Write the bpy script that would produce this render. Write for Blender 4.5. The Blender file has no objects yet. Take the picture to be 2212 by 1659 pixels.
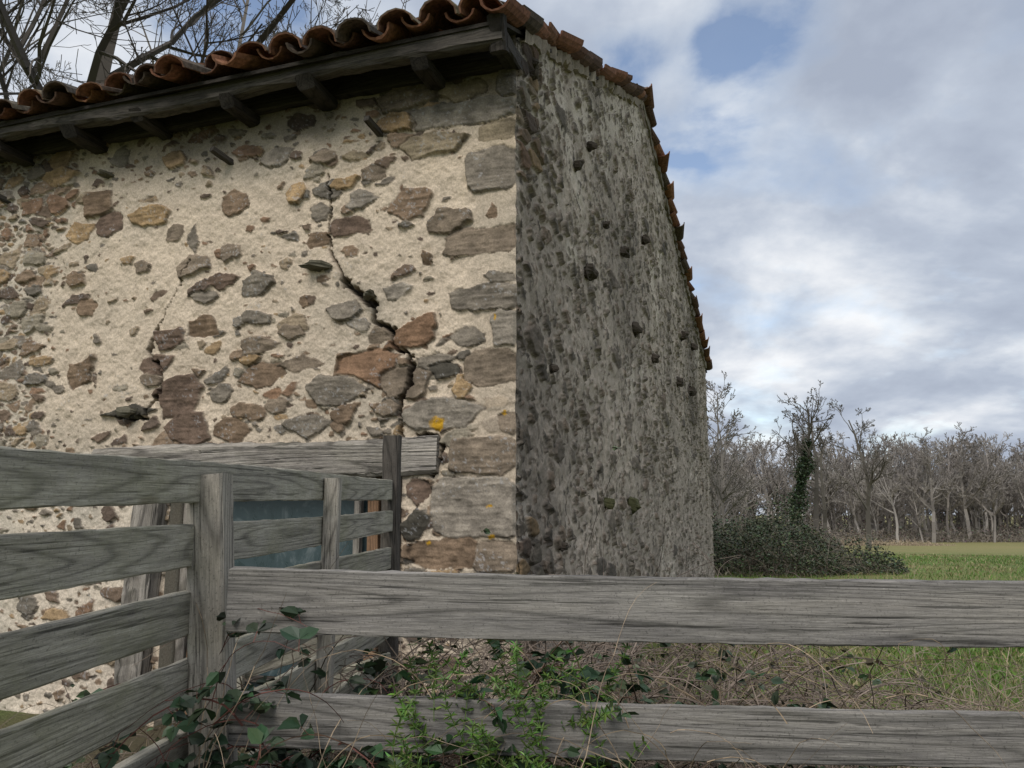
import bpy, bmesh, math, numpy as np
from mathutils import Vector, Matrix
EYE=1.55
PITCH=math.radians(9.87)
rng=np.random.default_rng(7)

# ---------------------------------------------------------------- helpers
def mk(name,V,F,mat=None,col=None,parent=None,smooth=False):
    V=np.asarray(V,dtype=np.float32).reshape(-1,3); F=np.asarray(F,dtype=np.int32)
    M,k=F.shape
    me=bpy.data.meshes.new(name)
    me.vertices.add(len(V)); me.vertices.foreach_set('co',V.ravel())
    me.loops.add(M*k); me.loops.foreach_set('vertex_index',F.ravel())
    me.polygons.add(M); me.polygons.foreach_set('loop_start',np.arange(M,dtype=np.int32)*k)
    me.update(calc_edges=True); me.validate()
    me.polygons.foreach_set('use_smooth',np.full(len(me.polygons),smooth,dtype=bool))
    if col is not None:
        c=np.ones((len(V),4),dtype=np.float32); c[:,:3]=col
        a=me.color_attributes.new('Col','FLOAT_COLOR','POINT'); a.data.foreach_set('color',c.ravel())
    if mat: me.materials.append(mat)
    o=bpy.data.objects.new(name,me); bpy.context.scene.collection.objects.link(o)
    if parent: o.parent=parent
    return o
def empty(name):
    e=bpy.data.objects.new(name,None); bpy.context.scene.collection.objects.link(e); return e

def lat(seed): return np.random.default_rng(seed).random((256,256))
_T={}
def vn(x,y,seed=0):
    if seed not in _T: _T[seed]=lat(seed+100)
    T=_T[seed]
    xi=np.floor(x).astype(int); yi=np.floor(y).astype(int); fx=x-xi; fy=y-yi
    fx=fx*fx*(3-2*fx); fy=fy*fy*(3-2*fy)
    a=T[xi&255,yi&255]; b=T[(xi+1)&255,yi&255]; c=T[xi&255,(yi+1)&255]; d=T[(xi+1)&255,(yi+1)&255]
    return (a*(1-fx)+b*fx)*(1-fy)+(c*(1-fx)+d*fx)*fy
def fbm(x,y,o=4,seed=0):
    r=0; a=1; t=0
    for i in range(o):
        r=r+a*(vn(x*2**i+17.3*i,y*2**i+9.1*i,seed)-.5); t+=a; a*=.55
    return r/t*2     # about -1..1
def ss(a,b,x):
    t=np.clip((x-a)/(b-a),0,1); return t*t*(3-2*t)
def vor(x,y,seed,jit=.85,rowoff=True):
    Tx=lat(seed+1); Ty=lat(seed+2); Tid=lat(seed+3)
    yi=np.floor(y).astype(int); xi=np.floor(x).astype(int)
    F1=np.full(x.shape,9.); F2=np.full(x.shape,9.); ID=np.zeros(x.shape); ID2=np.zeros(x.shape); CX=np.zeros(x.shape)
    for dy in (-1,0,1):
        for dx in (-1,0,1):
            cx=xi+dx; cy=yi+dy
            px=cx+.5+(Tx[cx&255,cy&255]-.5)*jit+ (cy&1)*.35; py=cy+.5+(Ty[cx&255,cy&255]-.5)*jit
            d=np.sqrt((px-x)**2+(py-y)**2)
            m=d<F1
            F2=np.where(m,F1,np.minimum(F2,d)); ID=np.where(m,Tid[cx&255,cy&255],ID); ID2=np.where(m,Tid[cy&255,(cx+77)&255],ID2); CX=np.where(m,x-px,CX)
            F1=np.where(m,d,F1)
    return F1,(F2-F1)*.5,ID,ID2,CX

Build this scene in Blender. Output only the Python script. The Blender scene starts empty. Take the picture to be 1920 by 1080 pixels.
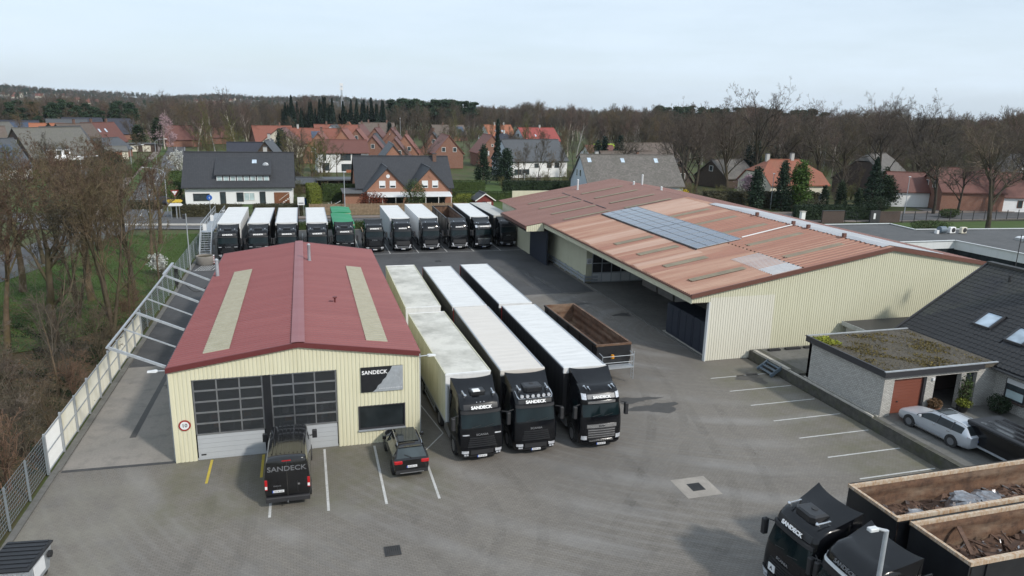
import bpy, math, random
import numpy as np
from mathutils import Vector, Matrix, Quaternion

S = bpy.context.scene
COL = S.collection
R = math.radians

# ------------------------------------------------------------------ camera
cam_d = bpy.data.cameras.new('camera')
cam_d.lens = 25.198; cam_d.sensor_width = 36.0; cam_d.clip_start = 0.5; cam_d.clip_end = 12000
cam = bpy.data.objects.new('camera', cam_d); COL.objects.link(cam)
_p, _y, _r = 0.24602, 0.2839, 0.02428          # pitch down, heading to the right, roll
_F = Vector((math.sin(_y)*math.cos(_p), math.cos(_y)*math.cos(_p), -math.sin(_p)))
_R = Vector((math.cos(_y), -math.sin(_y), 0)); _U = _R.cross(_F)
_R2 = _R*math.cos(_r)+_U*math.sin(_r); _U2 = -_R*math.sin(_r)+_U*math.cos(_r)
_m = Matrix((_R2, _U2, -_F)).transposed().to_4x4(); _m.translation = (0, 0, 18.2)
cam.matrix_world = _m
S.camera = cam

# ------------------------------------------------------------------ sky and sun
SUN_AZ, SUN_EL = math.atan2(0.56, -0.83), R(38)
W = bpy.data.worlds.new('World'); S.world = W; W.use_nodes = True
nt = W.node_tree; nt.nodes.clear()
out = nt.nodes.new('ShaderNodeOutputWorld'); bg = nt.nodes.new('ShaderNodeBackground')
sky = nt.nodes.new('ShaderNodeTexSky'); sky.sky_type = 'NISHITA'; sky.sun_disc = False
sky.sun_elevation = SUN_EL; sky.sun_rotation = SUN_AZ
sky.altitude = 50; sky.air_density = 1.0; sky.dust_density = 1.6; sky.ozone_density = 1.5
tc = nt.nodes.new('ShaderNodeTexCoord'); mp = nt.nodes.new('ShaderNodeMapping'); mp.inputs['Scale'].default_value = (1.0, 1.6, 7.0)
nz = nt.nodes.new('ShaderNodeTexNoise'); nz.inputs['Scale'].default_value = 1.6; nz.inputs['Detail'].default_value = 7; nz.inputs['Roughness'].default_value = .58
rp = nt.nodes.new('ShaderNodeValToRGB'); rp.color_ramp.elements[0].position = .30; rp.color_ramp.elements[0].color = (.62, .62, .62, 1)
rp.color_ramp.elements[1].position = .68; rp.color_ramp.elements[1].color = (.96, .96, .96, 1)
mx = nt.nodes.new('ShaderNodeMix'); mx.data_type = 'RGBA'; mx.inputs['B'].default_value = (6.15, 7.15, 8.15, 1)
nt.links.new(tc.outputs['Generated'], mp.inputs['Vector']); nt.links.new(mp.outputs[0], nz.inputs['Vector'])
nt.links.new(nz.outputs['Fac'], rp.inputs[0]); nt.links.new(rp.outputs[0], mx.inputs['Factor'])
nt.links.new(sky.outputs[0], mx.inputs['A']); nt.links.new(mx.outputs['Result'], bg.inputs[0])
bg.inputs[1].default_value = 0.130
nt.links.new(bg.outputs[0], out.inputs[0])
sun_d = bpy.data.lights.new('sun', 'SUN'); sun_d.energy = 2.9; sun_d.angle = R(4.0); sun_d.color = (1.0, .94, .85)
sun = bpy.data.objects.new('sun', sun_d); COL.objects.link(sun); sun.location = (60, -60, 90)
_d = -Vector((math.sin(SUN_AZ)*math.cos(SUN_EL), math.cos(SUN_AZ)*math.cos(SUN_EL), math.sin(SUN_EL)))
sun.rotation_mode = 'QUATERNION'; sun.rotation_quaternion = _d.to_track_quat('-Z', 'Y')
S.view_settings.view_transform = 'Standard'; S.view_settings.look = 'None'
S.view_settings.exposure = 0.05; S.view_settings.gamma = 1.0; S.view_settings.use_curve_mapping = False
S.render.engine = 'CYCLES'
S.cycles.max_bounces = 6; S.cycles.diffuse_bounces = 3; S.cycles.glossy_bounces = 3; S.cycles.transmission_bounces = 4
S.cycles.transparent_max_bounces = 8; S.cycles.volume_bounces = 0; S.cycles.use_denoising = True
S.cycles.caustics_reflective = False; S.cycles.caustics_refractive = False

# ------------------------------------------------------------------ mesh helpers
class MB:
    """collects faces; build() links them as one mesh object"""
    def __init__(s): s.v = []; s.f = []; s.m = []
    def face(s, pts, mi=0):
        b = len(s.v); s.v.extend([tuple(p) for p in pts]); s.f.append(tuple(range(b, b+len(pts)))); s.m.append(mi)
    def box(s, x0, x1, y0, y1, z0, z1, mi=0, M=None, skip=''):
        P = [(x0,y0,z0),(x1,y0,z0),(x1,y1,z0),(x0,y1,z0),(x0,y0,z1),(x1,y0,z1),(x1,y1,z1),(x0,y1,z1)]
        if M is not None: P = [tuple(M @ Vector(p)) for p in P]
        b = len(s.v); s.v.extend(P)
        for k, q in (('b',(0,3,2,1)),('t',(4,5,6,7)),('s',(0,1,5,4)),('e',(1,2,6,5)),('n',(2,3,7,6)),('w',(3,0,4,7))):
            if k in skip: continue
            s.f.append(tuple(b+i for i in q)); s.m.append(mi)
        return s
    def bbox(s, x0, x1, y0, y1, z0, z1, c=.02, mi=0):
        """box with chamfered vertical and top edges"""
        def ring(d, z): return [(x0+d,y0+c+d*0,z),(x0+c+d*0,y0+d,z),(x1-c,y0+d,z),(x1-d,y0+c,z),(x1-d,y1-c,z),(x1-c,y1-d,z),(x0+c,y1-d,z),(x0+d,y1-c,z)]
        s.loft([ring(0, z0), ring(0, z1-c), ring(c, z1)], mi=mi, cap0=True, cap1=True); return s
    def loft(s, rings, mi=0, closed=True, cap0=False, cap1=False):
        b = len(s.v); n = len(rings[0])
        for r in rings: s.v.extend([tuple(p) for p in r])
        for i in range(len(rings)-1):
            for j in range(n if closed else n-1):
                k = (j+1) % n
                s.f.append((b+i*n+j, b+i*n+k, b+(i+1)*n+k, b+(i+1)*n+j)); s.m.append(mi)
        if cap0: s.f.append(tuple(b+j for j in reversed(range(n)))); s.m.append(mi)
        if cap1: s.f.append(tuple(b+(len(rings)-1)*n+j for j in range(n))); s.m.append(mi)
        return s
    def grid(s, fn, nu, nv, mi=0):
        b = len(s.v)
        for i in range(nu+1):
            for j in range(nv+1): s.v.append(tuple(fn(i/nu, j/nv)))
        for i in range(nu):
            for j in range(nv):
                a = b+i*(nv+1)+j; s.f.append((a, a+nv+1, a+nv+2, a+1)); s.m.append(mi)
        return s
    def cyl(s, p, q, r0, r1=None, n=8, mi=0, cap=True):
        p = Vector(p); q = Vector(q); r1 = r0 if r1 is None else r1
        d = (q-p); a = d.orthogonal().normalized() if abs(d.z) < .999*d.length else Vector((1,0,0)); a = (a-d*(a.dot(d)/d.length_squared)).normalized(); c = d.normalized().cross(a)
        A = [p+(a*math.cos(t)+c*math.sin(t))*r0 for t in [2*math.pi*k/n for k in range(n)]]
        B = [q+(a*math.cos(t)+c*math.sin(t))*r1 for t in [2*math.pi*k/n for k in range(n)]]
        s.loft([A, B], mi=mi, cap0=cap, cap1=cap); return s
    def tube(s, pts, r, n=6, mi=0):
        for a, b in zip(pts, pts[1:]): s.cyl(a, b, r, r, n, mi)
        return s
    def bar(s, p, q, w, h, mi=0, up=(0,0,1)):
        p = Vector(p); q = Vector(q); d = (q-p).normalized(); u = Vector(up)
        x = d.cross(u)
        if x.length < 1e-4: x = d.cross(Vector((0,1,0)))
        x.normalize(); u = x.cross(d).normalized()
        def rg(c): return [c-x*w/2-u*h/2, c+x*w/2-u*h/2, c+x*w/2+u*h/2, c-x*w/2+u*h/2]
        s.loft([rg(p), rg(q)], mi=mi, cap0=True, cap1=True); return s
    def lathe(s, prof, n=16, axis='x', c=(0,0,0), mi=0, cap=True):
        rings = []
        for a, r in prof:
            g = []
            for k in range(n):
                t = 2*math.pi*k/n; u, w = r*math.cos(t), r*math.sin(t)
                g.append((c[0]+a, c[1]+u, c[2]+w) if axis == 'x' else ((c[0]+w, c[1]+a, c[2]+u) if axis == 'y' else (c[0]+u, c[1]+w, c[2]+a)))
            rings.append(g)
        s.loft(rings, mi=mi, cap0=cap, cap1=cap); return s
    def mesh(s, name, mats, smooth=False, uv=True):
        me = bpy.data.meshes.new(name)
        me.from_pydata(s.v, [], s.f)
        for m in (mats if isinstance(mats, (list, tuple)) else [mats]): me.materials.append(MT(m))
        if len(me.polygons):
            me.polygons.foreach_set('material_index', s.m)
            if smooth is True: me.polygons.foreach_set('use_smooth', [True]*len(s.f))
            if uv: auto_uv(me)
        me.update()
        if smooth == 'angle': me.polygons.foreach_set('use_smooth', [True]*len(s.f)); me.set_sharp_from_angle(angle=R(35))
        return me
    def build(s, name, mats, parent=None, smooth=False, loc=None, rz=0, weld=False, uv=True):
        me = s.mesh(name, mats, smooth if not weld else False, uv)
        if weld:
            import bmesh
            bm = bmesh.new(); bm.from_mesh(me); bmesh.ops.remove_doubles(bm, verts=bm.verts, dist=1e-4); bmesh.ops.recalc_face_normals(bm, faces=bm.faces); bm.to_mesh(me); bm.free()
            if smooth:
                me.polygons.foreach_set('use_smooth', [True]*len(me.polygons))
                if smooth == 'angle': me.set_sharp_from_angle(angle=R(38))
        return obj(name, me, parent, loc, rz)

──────

*WHAT THE TASK ASKS:*
Report how many lines in the records above contain the word "empty", giving only the number.

*SOLUTION:*
2